_Data_
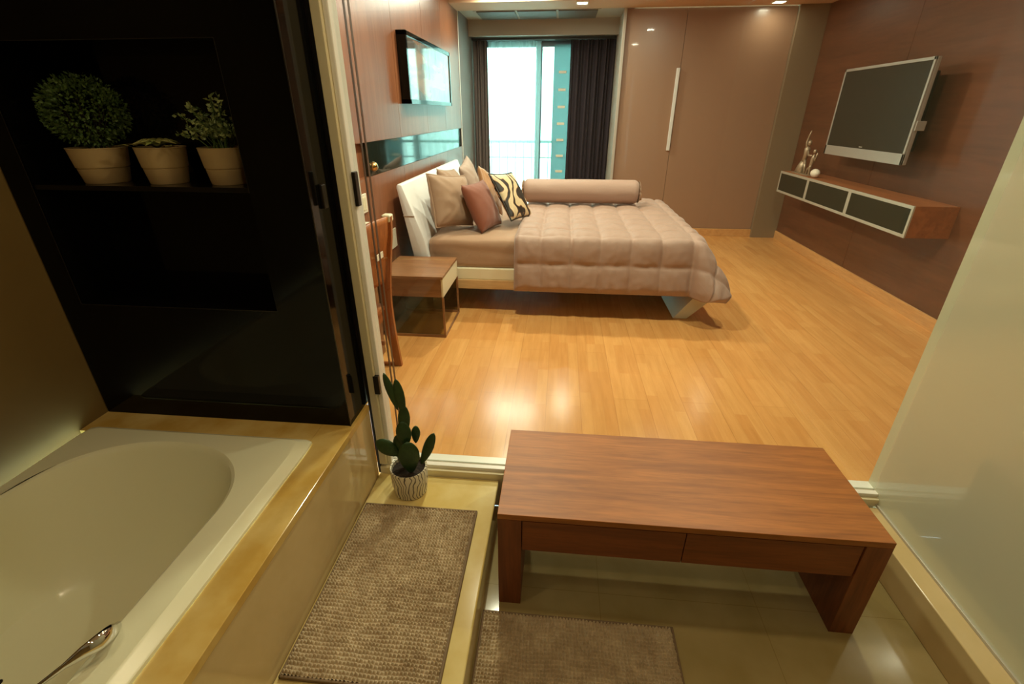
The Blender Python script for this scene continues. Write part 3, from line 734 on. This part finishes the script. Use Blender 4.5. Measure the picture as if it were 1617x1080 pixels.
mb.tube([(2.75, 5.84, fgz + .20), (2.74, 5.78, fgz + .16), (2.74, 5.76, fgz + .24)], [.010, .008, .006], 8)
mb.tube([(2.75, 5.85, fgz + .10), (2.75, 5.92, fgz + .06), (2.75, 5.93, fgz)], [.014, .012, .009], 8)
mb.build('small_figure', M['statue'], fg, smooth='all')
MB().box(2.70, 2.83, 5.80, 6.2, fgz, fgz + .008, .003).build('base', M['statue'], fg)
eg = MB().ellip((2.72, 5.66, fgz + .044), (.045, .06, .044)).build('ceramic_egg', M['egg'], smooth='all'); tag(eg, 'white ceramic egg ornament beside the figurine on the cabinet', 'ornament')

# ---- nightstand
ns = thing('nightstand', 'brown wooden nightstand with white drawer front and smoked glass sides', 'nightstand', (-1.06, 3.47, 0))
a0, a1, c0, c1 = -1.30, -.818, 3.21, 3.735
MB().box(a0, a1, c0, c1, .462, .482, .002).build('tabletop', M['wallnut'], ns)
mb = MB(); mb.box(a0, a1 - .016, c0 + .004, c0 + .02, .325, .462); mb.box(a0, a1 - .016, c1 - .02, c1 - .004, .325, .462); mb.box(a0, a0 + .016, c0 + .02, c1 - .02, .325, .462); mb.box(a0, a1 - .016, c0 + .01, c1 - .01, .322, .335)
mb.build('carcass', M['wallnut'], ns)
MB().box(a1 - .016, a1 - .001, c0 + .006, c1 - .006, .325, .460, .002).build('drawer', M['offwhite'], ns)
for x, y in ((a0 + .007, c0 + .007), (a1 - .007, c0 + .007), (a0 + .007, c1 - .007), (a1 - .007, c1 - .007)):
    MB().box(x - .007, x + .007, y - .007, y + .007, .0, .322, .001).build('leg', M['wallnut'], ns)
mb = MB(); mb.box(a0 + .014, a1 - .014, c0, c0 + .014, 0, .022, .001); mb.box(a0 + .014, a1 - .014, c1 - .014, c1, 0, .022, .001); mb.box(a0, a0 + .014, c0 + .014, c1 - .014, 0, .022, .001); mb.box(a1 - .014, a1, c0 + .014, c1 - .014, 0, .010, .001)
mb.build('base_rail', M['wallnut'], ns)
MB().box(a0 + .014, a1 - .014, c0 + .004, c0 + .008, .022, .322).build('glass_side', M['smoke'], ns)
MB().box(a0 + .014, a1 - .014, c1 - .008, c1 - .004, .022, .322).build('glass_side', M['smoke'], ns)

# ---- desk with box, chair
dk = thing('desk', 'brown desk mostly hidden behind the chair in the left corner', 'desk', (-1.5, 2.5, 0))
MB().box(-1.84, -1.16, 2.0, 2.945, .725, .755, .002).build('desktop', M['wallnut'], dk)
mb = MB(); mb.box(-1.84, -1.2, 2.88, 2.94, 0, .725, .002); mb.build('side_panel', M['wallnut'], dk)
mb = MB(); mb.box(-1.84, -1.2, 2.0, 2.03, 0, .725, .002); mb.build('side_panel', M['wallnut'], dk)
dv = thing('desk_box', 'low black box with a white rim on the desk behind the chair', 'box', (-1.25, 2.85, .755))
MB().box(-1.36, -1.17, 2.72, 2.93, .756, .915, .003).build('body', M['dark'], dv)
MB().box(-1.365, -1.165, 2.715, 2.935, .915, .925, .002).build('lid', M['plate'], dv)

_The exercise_
The data should be printed again unchanged; leave its pictures out.

_Solution for this exercise_
The Blender Python script for this scene continues. Write part 3, from line 734 on. This part finishes the script. Use Blender 4.5. Measure the picture as if it were 1617x1080 pixels.
mb.tube([(2.75, 5.84, fgz + .20), (2.74, 5.78, fgz + .16), (2.74, 5.76, fgz + .24)], [.010, .008, .006], 8)
mb.tube([(2.75, 5.85, fgz + .10), (2.75, 5.92, fgz + .06), (2.75, 5.93, fgz)], [.014, .012, .009], 8)
mb.build('small_figure', M['statue'], fg, smooth='all')
MB().box(2.70, 2.83, 5.80, 6.2, fgz, fgz + .008, .003).build('base', M['statue'], fg)
eg = MB().ellip((2.72, 5.66, fgz + .044), (.045, .06, .044)).build('ceramic_egg', M['egg'], smooth='all'); tag(eg, 'white ceramic egg ornament beside the figurine on the cabinet', 'ornament')

# ---- nightstand
ns = thing('nightstand', 'brown wooden nightstand with white drawer front and smoked glass sides', 'nightstand', (-1.06, 3.47, 0))
a0, a1, c0, c1 = -1.30, -.818, 3.21, 3.735
MB().box(a0, a1, c0, c1, .462, .482, .002).build('tabletop', M['wallnut'], ns)
mb = MB(); mb.box(a0, a1 - .016, c0 + .004, c0 + .02, .325, .462); mb.box(a0, a1 - .016, c1 - .02, c1 - .004, .325, .462); mb.box(a0, a0 + .016, c0 + .02, c1 - .02, .325, .462); mb.box(a0, a1 - .016, c0 + .01, c1 - .01, .322, .335)
mb.build('carcass', M['wallnut'], ns)
MB().box(a1 - .016, a1 - .001, c0 + .006, c1 - .006, .325, .460, .002).build('drawer', M['offwhite'], ns)
for x, y in ((a0 + .007, c0 + .007), (a1 - .007, c0 + .007), (a0 + .007, c1 - .007), (a1 - .007, c1 - .007)):
    MB().box(x - .007, x + .007, y - .007, y + .007, .0, .322, .001).build('leg', M['wallnut'], ns)
mb = MB(); mb.box(a0 + .014, a1 - .014, c0, c0 + .014, 0, .022, .001); mb.box(a0 + .014, a1 - .014, c1 - .014, c1, 0, .022, .001); mb.box(a0, a0 + .014, c0 + .014, c1 - .014, 0, .022, .001); mb.box(a1 - .014, a1, c0 + .014, c1 - .014, 0, .010, .001)
mb.build('base_rail', M['wallnut'], ns)
MB().box(a0 + .014, a1 - .014, c0 + .004, c0 + .008, .022, .322).build('glass_side', M['smoke'], ns)
MB().box(a0 + .014, a1 - .014, c1 - .008, c1 - .004, .022, .322).build('glass_side', M['smoke'], ns)

# ---- desk with box, chair
dk = thing('desk', 'brown desk mostly hidden behind the chair in the left corner', 'desk', (-1.5, 2.5, 0))
MB().box(-1.84, -1.16, 2.0, 2.945, .725, .755, .002).build('desktop', M['wallnut'], dk)
mb = MB(); mb.box(-1.84, -1.2, 2.88, 2.94, 0, .725, .002); mb.build('side_panel', M['wallnut'], dk)
mb = MB(); mb.box(-1.84, -1.2, 2.0, 2.03, 0, .725, .002); mb.build('side_panel', M['wallnut'], dk)
dv = thing('desk_box', 'low black box with a white rim on the desk behind the chair', 'box', (-1.25, 2.85, .755))
MB().box(-1.36, -1.17, 2.72, 2.93, .756, .915, .003).build('body', M['dark'], dv)
MB().box(-1.365, -1.165, 2.715, 2.935, .915, .925, .002).build('lid', M['plate'], dv)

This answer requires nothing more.